== Collected material ==
□ □ □

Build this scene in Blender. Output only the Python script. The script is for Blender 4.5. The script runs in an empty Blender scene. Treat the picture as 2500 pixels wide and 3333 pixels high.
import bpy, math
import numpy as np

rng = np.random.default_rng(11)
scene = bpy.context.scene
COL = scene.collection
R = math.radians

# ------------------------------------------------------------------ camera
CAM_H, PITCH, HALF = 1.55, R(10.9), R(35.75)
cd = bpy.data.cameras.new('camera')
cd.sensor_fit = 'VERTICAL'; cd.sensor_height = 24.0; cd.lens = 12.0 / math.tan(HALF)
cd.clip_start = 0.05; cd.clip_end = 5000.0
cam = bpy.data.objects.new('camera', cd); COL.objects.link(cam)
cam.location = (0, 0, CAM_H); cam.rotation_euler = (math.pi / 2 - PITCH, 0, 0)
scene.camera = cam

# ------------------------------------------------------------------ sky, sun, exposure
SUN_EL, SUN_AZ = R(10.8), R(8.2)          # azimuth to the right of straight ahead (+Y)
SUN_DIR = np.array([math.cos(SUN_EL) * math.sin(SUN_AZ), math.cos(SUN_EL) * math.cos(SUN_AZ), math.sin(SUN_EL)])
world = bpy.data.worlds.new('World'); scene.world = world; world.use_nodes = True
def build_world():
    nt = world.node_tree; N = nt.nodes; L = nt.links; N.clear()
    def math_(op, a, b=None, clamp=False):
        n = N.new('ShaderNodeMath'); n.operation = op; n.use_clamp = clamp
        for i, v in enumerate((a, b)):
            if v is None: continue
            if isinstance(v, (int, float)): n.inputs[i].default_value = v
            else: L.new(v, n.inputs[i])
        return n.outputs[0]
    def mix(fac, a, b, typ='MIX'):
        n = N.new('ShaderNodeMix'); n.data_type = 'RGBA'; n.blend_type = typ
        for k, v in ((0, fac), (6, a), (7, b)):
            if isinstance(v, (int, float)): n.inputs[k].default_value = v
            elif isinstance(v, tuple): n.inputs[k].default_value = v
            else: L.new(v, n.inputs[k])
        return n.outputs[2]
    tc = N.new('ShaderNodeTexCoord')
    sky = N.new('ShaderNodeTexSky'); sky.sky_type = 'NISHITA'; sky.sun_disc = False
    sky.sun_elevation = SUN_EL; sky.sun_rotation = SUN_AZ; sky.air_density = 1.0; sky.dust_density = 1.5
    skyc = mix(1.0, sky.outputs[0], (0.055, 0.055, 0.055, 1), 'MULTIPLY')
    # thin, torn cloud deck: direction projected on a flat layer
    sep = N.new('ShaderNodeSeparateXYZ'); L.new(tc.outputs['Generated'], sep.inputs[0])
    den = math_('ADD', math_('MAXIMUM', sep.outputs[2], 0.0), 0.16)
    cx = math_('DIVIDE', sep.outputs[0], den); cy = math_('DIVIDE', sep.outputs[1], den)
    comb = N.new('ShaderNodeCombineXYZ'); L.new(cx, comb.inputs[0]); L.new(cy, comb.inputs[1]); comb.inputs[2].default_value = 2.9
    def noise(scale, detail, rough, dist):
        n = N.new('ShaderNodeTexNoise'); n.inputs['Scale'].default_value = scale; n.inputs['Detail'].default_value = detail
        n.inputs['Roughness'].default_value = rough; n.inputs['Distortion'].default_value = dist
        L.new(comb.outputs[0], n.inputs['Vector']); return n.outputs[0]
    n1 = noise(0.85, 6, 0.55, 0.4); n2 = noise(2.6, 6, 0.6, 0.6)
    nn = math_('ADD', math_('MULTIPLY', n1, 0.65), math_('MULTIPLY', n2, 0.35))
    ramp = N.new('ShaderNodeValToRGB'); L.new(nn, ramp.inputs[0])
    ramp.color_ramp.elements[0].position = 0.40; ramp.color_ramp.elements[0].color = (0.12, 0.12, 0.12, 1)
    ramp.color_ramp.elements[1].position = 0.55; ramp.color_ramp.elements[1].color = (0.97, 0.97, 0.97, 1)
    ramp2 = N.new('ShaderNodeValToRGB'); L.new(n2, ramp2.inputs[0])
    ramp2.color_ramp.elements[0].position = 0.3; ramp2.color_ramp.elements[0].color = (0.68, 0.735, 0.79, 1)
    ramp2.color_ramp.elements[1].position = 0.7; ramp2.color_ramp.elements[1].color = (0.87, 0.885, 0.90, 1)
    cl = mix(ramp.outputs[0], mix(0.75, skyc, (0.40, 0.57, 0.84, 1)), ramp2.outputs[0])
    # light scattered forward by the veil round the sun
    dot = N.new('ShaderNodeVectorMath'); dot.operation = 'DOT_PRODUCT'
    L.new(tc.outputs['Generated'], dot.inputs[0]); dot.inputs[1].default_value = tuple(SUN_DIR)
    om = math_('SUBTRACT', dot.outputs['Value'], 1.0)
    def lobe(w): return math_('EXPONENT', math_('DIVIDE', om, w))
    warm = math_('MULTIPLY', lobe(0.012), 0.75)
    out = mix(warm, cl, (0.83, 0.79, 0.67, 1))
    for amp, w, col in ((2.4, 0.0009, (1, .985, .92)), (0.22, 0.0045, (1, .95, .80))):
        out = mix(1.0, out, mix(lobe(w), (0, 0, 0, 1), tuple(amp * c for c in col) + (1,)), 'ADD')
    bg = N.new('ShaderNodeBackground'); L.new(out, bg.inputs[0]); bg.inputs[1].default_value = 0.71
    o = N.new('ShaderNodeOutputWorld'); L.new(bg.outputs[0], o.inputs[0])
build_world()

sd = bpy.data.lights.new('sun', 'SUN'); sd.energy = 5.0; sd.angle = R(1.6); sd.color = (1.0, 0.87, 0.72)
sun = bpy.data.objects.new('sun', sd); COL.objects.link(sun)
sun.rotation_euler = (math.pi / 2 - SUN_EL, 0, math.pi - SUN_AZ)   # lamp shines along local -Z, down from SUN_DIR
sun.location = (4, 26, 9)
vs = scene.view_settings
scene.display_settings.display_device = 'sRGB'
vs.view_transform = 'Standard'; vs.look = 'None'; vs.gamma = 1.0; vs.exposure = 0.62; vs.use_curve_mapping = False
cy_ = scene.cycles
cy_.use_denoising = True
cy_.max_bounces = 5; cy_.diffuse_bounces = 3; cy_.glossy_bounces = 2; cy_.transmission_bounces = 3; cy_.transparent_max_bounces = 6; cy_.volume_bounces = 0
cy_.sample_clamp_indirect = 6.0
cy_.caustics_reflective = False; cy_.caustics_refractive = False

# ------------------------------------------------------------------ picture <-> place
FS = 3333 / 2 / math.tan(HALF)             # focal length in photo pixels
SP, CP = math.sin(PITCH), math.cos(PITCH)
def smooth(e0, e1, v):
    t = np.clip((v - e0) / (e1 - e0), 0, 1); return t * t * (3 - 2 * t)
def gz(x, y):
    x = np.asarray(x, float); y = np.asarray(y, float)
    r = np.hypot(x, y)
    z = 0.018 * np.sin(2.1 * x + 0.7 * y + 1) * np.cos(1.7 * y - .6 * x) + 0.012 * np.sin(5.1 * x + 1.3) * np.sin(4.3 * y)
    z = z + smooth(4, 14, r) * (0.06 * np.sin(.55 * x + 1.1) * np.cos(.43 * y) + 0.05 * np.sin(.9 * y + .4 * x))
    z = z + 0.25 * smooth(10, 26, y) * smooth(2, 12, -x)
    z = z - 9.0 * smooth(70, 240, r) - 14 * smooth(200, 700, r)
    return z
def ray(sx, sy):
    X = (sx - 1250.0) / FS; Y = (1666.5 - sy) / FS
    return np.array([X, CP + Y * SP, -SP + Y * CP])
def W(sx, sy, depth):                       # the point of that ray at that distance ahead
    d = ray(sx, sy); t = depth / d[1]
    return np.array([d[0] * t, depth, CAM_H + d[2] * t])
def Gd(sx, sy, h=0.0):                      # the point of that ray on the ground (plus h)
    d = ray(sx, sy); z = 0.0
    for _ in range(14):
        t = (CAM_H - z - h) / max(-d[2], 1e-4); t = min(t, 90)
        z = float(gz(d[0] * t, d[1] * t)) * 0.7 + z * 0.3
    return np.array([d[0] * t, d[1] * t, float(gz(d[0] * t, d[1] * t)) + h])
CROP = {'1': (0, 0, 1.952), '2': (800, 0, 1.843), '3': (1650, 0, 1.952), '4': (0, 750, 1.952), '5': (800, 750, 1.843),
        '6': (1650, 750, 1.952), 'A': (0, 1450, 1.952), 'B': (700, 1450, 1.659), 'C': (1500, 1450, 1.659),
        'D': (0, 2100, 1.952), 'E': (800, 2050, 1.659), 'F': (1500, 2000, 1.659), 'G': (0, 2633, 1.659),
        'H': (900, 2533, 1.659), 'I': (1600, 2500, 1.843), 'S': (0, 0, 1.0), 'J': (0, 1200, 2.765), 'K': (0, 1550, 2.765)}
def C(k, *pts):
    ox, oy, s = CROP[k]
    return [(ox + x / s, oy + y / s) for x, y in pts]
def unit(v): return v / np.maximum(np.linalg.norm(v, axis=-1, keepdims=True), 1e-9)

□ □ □

== Your task ==
Scan the listing above. Collect all lines with the word "scene".

== Written solution ==
Build this scene in Blender. Output only the Python script. The script is for Blender 4.5. The script runs in an empty Blender scene. Treat the picture as 2500 pixels wide and 3333 pixels high.
scene = bpy.context.scene
COL = scene.collection
scene.camera = cam
world = bpy.data.worlds.new('World'); scene.world = world; world.use_nodes = True
vs = scene.view_settings
scene.display_settings.display_device = 'sRGB'
cy_ = scene.cycles